Objective:
Write out the material again exactly, please, and omit the pictures.

Data provided:
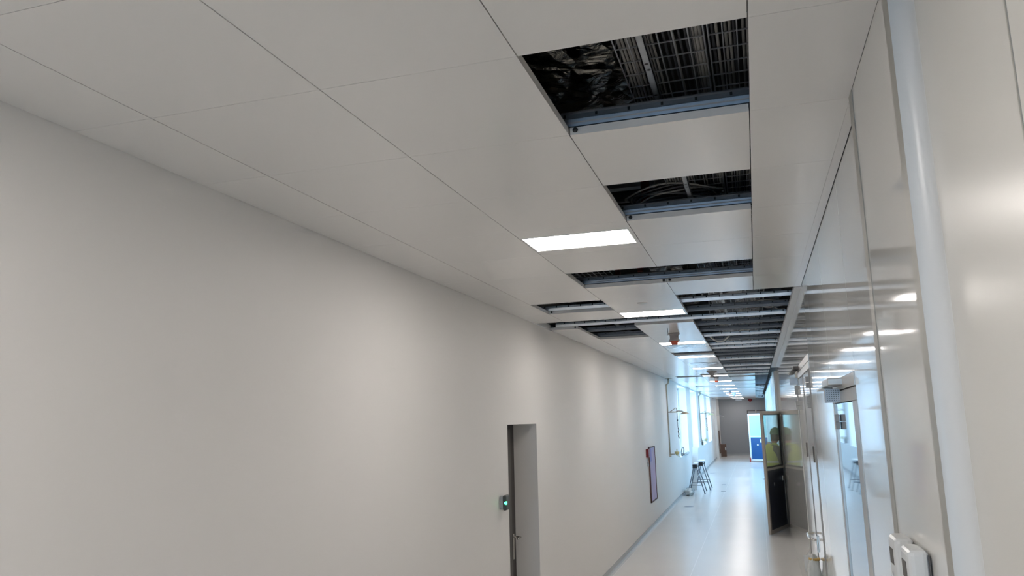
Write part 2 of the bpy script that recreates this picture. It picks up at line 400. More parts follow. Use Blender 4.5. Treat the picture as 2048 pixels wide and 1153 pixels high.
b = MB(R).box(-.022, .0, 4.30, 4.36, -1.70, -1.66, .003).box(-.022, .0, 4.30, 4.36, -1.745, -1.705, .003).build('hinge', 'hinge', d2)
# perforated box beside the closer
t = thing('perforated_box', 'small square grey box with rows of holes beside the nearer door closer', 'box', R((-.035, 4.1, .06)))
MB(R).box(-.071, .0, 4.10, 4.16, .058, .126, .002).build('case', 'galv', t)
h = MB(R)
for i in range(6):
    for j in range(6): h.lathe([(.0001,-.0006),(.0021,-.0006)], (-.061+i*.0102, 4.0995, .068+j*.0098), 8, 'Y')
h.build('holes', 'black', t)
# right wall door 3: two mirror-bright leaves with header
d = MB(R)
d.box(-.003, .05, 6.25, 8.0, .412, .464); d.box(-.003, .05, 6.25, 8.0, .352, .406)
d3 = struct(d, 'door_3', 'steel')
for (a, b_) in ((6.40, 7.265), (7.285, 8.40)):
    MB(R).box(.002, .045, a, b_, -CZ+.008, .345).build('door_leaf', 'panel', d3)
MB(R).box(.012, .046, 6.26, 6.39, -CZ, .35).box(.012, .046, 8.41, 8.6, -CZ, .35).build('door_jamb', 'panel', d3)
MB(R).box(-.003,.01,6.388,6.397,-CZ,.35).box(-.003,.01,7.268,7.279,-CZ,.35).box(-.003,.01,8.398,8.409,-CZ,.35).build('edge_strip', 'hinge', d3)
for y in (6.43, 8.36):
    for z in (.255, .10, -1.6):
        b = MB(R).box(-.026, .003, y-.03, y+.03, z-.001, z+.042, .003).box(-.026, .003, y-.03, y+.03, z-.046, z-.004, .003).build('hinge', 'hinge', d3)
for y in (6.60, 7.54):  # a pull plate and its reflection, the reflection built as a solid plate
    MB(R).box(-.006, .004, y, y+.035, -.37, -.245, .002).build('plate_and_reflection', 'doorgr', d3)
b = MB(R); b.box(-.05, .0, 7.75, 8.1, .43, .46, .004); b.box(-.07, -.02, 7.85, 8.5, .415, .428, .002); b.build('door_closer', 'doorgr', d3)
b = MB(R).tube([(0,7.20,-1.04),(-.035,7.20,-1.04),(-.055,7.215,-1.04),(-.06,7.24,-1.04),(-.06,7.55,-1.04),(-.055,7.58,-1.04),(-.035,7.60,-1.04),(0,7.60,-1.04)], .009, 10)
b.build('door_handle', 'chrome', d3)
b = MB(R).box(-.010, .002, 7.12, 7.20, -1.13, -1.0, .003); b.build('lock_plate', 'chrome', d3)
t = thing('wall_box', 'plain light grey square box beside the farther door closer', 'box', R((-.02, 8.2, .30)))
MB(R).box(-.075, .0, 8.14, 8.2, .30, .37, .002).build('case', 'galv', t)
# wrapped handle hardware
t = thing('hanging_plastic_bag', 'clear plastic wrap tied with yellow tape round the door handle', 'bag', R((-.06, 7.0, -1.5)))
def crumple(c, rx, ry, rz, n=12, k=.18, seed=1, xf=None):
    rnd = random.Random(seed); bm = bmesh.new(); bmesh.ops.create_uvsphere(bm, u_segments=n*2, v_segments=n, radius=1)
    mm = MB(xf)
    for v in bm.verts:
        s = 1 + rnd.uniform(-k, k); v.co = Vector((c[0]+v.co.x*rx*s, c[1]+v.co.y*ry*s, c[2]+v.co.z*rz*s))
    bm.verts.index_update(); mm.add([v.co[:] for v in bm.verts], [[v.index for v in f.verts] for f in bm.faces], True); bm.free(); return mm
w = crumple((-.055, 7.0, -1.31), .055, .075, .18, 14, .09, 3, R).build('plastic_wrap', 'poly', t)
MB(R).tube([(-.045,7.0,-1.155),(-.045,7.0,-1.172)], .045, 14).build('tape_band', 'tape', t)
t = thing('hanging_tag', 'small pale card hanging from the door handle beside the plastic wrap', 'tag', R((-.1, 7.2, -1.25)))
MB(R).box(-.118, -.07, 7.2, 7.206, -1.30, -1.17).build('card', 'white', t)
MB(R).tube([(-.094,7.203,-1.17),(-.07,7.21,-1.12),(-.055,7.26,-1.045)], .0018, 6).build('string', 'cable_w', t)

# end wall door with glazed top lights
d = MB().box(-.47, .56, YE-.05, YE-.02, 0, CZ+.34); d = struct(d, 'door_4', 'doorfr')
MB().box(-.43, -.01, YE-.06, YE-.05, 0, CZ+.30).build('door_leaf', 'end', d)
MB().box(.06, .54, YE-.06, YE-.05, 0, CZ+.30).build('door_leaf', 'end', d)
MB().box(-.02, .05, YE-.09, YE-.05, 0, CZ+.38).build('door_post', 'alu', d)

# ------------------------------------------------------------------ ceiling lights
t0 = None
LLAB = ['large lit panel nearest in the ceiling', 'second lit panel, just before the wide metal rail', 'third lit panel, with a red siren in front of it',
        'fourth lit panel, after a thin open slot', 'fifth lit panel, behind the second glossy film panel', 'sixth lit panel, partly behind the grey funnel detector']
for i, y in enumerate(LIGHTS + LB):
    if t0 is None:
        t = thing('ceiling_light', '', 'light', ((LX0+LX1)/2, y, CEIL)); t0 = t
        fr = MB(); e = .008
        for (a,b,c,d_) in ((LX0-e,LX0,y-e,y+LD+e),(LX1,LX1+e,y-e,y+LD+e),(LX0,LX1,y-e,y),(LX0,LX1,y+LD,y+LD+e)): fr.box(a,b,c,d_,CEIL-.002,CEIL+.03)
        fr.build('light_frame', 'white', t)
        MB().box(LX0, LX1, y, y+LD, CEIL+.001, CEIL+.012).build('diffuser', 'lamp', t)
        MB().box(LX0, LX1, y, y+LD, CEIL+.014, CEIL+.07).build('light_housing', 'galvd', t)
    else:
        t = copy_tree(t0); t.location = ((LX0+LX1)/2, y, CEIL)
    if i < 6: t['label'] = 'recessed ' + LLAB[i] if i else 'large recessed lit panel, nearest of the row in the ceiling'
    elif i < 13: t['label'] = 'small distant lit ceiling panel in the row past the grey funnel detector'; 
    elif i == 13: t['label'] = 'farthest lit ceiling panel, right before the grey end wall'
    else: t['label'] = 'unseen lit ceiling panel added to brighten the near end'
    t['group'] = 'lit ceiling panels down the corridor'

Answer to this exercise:
Write part 2 of the bpy script that recreates this picture. It picks up at line 400. More parts follow. Use Blender 4.5. Treat the picture as 2048 pixels wide and 1153 pixels high.
b = MB(R).box(-.022, .0, 4.30, 4.36, -1.70, -1.66, .003).box(-.022, .0, 4.30, 4.36, -1.745, -1.705, .003).build('hinge', 'hinge', d2)
# perforated box beside the closer
t = thing('perforated_box', 'small square grey box with rows of holes beside the nearer door closer', 'box', R((-.035, 4.1, .06)))
MB(R).box(-.071, .0, 4.10, 4.16, .058, .126, .002).build('case', 'galv', t)
h = MB(R)
for i in range(6):
    for j in range(6): h.lathe([(.0001,-.0006),(.0021,-.0006)], (-.061+i*.0102, 4.0995, .068+j*.0098), 8, 'Y')
h.build('holes', 'black', t)
# right wall door 3: two mirror-bright leaves with header
d = MB(R)
d.box(-.003, .05, 6.25, 8.0, .412, .464); d.box(-.003, .05, 6.25, 8.0, .352, .406)
d3 = struct(d, 'door_3', 'steel')
for (a, b_) in ((6.40, 7.265), (7.285, 8.40)):
    MB(R).box(.002, .045, a, b_, -CZ+.008, .345).build('door_leaf', 'panel', d3)
MB(R).box(.012, .046, 6.26, 6.39, -CZ, .35).box(.012, .046, 8.41, 8.6, -CZ, .35).build('door_jamb', 'panel', d3)
MB(R).box(-.003,.01,6.388,6.397,-CZ,.35).box(-.003,.01,7.268,7.279,-CZ,.35).box(-.003,.01,8.398,8.409,-CZ,.35).build('edge_strip', 'hinge', d3)
for y in (6.43, 8.36):
    for z in (.255, .10, -1.6):
        b = MB(R).box(-.026, .003, y-.03, y+.03, z-.001, z+.042, .003).box(-.026, .003, y-.03, y+.03, z-.046, z-.004, .003).build('hinge', 'hinge', d3)
for y in (6.60, 7.54):  # a pull plate and its reflection, the reflection built as a solid plate
    MB(R).box(-.006, .004, y, y+.035, -.37, -.245, .002).build('plate_and_reflection', 'doorgr', d3)
b = MB(R); b.box(-.05, .0, 7.75, 8.1, .43, .46, .004); b.box(-.07, -.02, 7.85, 8.5, .415, .428, .002); b.build('door_closer', 'doorgr', d3)
b = MB(R).tube([(0,7.20,-1.04),(-.035,7.20,-1.04),(-.055,7.215,-1.04),(-.06,7.24,-1.04),(-.06,7.55,-1.04),(-.055,7.58,-1.04),(-.035,7.60,-1.04),(0,7.60,-1.04)], .009, 10)
b.build('door_handle', 'chrome', d3)
b = MB(R).box(-.010, .002, 7.12, 7.20, -1.13, -1.0, .003); b.build('lock_plate', 'chrome', d3)
t = thing('wall_box', 'plain light grey square box beside the farther door closer', 'box', R((-.02, 8.2, .30)))
MB(R).box(-.075, .0, 8.14, 8.2, .30, .37, .002).build('case', 'galv', t)
# wrapped handle hardware
t = thing('hanging_plastic_bag', 'clear plastic wrap tied with yellow tape round the door handle', 'bag', R((-.06, 7.0, -1.5)))
def crumple(c, rx, ry, rz, n=12, k=.18, seed=1, xf=None):
    rnd = random.Random(seed); bm = bmesh.new(); bmesh.ops.create_uvsphere(bm, u_segments=n*2, v_segments=n, radius=1)
    mm = MB(xf)
    for v in bm.verts:
        s = 1 + rnd.uniform(-k, k); v.co = Vector((c[0]+v.co.x*rx*s, c[1]+v.co.y*ry*s, c[2]+v.co.z*rz*s))
    bm.verts.index_update(); mm.add([v.co[:] for v in bm.verts], [[v.index for v in f.verts] for f in bm.faces], True); bm.free(); return mm
w = crumple((-.055, 7.0, -1.31), .055, .075, .18, 14, .09, 3, R).build('plastic_wrap', 'poly', t)
MB(R).tube([(-.045,7.0,-1.155),(-.045,7.0,-1.172)], .045, 14).build('tape_band', 'tape', t)
t = thing('hanging_tag', 'small pale card hanging from the door handle beside the plastic wrap', 'tag', R((-.1, 7.2, -1.25)))
MB(R).box(-.118, -.07, 7.2, 7.206, -1.30, -1.17).build('card', 'white', t)
MB(R).tube([(-.094,7.203,-1.17),(-.07,7.21,-1.12),(-.055,7.26,-1.045)], .0018, 6).build('string', 'cable_w', t)

# end wall door with glazed top lights
d = MB().box(-.47, .56, YE-.05, YE-.02, 0, CZ+.34); d = struct(d, 'door_4', 'doorfr')
MB().box(-.43, -.01, YE-.06, YE-.05, 0, CZ+.30).build('door_leaf', 'end', d)
MB().box(.06, .54, YE-.06, YE-.05, 0, CZ+.30).build('door_leaf', 'end', d)
MB().box(-.02, .05, YE-.09, YE-.05, 0, CZ+.38).build('door_post', 'alu', d)

# ------------------------------------------------------------------ ceiling lights
t0 = None
LLAB = ['large lit panel nearest in the ceiling', 'second lit panel, just before the wide metal rail', 'third lit panel, with a red siren in front of it',
        'fourth lit panel, after a thin open slot', 'fifth lit panel, behind the second glossy film panel', 'sixth lit panel, partly behind the grey funnel detector']
for i, y in enumerate(LIGHTS + LB):
    if t0 is None:
        t = thing('ceiling_light', '', 'light', ((LX0+LX1)/2, y, CEIL)); t0 = t
        fr = MB(); e = .008
        for (a,b,c,d_) in ((LX0-e,LX0,y-e,y+LD+e),(LX1,LX1+e,y-e,y+LD+e),(LX0,LX1,y-e,y),(LX0,LX1,y+LD,y+LD+e)): fr.box(a,b,c,d_,CEIL-.002,CEIL+.03)
        fr.build('light_frame', 'white', t)
        MB().box(LX0, LX1, y, y+LD, CEIL+.001, CEIL+.012).build('diffuser', 'lamp', t)
        MB().box(LX0, LX1, y, y+LD, CEIL+.014, CEIL+.07).build('light_housing', 'galvd', t)
    else:
        t = copy_tree(t0); t.location = ((LX0+LX1)/2, y, CEIL)
    if i < 6: t['label'] = 'recessed ' + LLAB[i] if i else 'large recessed lit panel, nearest of the row in the ceiling'
    elif i < 13: t['label'] = 'small distant lit ceiling panel in the row past the grey funnel detector'; 
    elif i == 13: t['label'] = 'farthest lit ceiling panel, right before the grey end wall'
    else: t['label'] = 'unseen lit ceiling panel added to brighten the near end'
    t['group'] = 'lit ceiling panels down the corridor'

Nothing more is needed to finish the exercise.